Pokazałam trochę starych patchworków, ale też nowe, które uszyłam specjalnie na tę wystawę.
Falenickie Towarzystwo Kulturalne zaprosiło mnie do pokazania moich patchworków w kościele Najświętszego Serca Pana Jezusa.

Widziałam kilka takich wystaw patchworkowych w Alzacji (klik) podczas festiwalu quilterskiego cztery lata temu. Bardzo mi się podobało wykorzystanie wnętrz kościołów na pokazywanie quiltów.
W Polsce jeszcze nigdy nie spotkałam się z taką wystawą.

Jestem pod wrażeniem, jak ta falenicka wystawa została znakomicie zorganizowana.
Oświetlenie, koncert. Niezwykłe wrażenia. Bardzo dziękuję paniom z FTK.









 
Dodatkową atrakcją wystawy były prace uszyte przez mieszkańców Falenicy w ramach akcji "Zszywanie Wawra". Jestem bardzo ciekawa, jak będzie wyglądać cała uszyta mapa Wawra. Ja też coś uszyję. Zajrzyjcie tutaj (klik), bo to bardzo ciekawa inicjatywa.  


Namawiam Was na organizowanie takich wystaw w kościołach. Warto :).
Dziękuję panu Zbigniewowi Wizimirskiemu za możliwość pokazania zdjęć jego autorstwa. Całą galerię zdjęć z koncertu i wystawy możecie zobaczyć tutaj klik
Bardzo dziękuję moim gościom, że przyjechali na koniec Warszawy. 

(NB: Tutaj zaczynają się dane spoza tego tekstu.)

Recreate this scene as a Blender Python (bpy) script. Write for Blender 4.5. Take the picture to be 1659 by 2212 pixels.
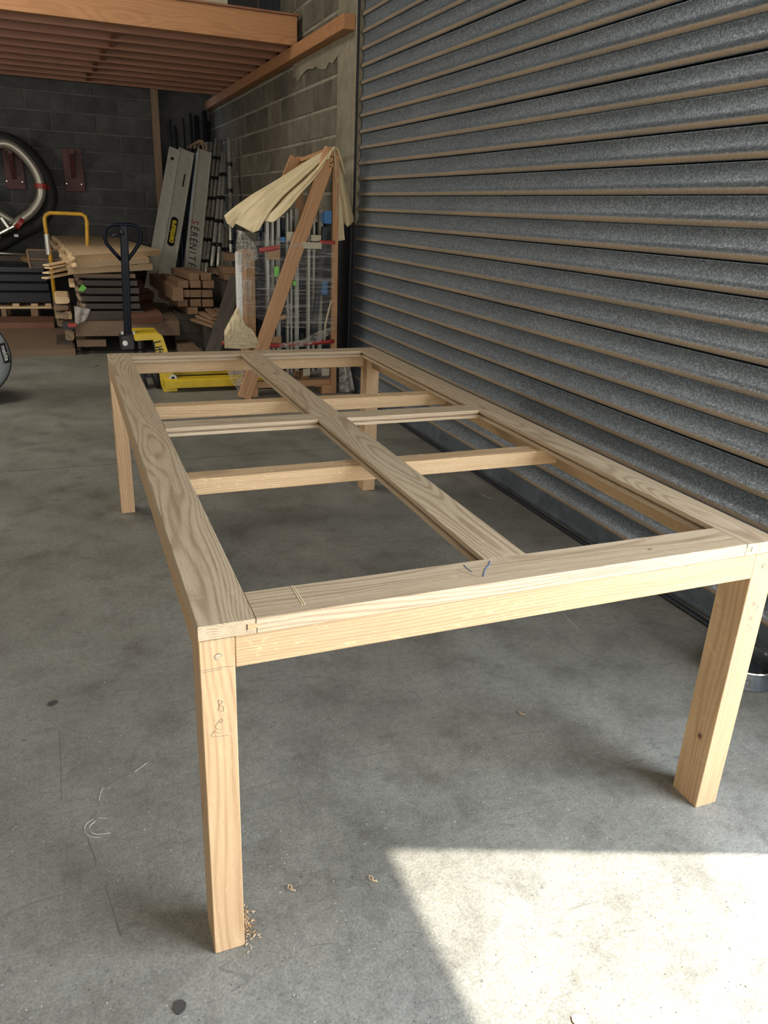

Do zobaczenia na następnej wystawie. 

To byłby bardzo ładny koniec tej historii.
Ale będzie inny - reklamacja. Bardzo mi się nie chce jej pisać, ale te przejścia zajęły mi mnóstwo czasu i kosztowały za dużo nerwów.
Mam nadzieję, że już nigdy nie będę tu opisywać takich horrorów.